Obama’s new US climate rules to promote gas over coal as power source

By MARK DRAJEM and ALEX NUSSBAUM
Bloomberg

President Barack Obama will issue a sweeping set of regulations to cut US power-plant emissions, the biggest carbon-pollution control effort by the world’s biggest economy that pressures other countries heading into global climate talks in Paris later this year.

Obama’s Environmental Protection Agency (EPA) on Monday will finalize measures that force states and utilities to use less coal and more wind power, solar and natural gas. The plan, estimated to cost $8.4 billion, is expected to go into effect in the next month or two but is likely to face a legal challenge that could stall its implementation.

Taken with other measures to curb methane emissions, spur private companies to use more renewable power and curtail the use of climate-warming refrigerants, the measure will transform how electricity has been produced in the US for a century. It puts the US on the path to cut emissions by 26% to 28% by 2025, according to the White House. With the US moving, others may be more likely to follow, analysts say.

This “indicates that the world’s largest economy is providing big regulatory incentives for clean energy and penalizing fossil fuels,” said Paul Bledsoe, an energy expert at the German Marshall Fund who served in President Bill Clinton’s administration. “It’s that basic underlying economic signal that tells governments around the world that it’s time to act.”

Largest Emitter

The US, the world’s largest emitter of carbon dioxide (CO2) before China supplanted it in recent years, has never implemented a global agreement to combat climate change. Negotiators from 195 countries are working on a deal that will bring about meaningful cuts by rich nations and the first caps from countries such as China. Getting all the nations to agree is one of the top priorities of the last 18 months of Obama’s tenure.

“It’s time for America, and the world, to act on climate change,” Obama said in a video message released on the White House Twitter feed.

The EPA plan is the centerpiece of Obama’s climate plan, and a year after it was first proposed it’s set to be released Monday. Obama will introduce it at a White House ceremony.

‘Special Interests’

“For too long we’ve seen Washington, DC, putting off and delaying serious action” on climate change,’’ White House spokesman Josh Earnest said in an interview on MSNBC Monday. “I have no doubt that special interests in Washington, DC, are going to squeal, as are the politicians who are in their pocket.”

The regulations are to take effect after publication in the Federal Register, but they may be stalled if opponents ask for stay while challenging in court.

According to documents released in advance, the final rule aims to accomplish a 32% reduction in carbon emissions from the nation’s power plants by 2030, compared with 2005 levels, against 30% in the EPA’s original 2014 proposal. Emissions are already down 15% from that peak.

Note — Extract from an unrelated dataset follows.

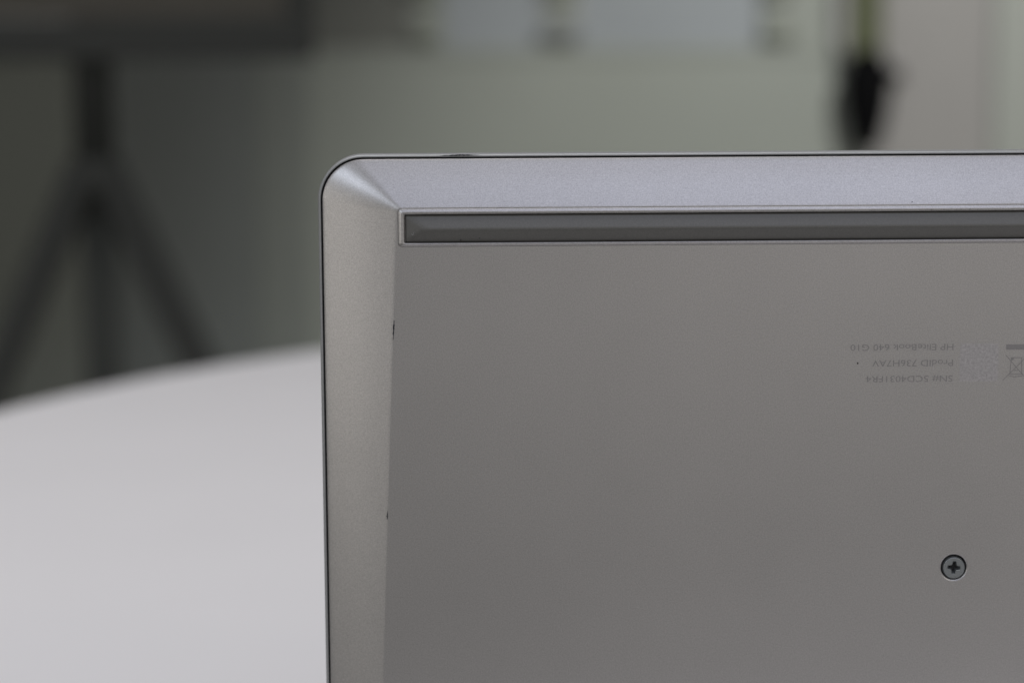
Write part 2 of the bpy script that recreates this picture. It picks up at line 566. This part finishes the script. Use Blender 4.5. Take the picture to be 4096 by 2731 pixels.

The plan will accomplish the rest in part by giving states credit for solar or wind projects that break ground in the next few years, before the rule takes effect in 2022. It will also force utilities to run natural-gas plants more or encourage customers to use less electricity.

Power generation, specifically burning coal to make electricity, is the biggest source of carbon pollution in the US. Until now, there was no cap on those emissions.

Clean Energy

“The way electricity is being produced is being significantly transformed,” said Michael Brune, president of the Sierra Club. “It will amount to a move away from fossil fuels toward clean energy.”

Power plants burning coal produce almost 40% of the nation’s electricity, down from about half just a few years ago. That’s forecast to decline to 27% by 2030 under these new rules.

The general EPA plan is a set of targets for states. Each will have to submit plans to the agency by 2018 -- two years later than called for in last year’s draft -- on how it will achieve the EPA-mandated goal. The targets will phase in between 2022 and 2030.

The EPA’s initial proposal would have forced states with a lot of natural-gas plants, such as Arizona, to make cuts in emissions of more than 50% by 2030. Meanwhile, coal-heavy states including Kentucky, West Virginia, Wyoming and Montana faced cuts of 21% or less.

Uniform Goals

The EPA tweaked its forecasts for the amount of natural-gas and renewable-energy growth it estimates can be accomplished in those states.

“At the end of the day, you will see state goals more uniform,” said Brian Deese, a White House adviser on energy and climate.

The White House says that while it’s backing off on an initial deadline for the rule and making other changes to help states, the final plan will lead to more reductions in greenhouse gases because it will boost carbon-free energy and rely less on switching from coal to natural gas. The incentive plan will also reward states that submit plans to the White House early.

“In today’s marketplace their best compliance option is clearly solar,” Rick Umoff, counsel for the Washington-based Solar Energy Industries Association, said in an e-mail. A more flexible timeline under the plan “will only further encourage states to act early so they can take advantage of the booming solar economy and any compliance incentives that the EPA might offer.”

Democratic presidential candidate Hillary Clinton said the plan is “a significant step forward” in meeting the threat of climate change.

Legal Challenges

Coal producers are not as happy.

“EPA’s final Clean Power Plan reflects political expediency, not reality for supplying the nation with low cost reliable power,” said Hal Quinn, president of the National Mining Association. On Monday, the group will file a stay to try to stop the plan from going into effect, he said.

The regulation is also expected to face lawsuits from coal-dependent states, coal producers and some utilities or power cooperatives. They argue that the EPA is exceeding its authority and forcing a reorganization of power generation for which it doesn’t have the legal mandate.

Those legal challenges may mean the rule never takes effect, Senate Majority Leader Mitch McConnell, a Kentucky Republican, warned the US negotiating partners earlier this year.

“Even if the job-killing and likely illegal Clean Power Plan were fully implemented, the United States could not meet the targets laid out in this proposed new plan,” he said in a statement March 31. “Our international partners should proceed with caution before entering into a binding, unattainable deal.”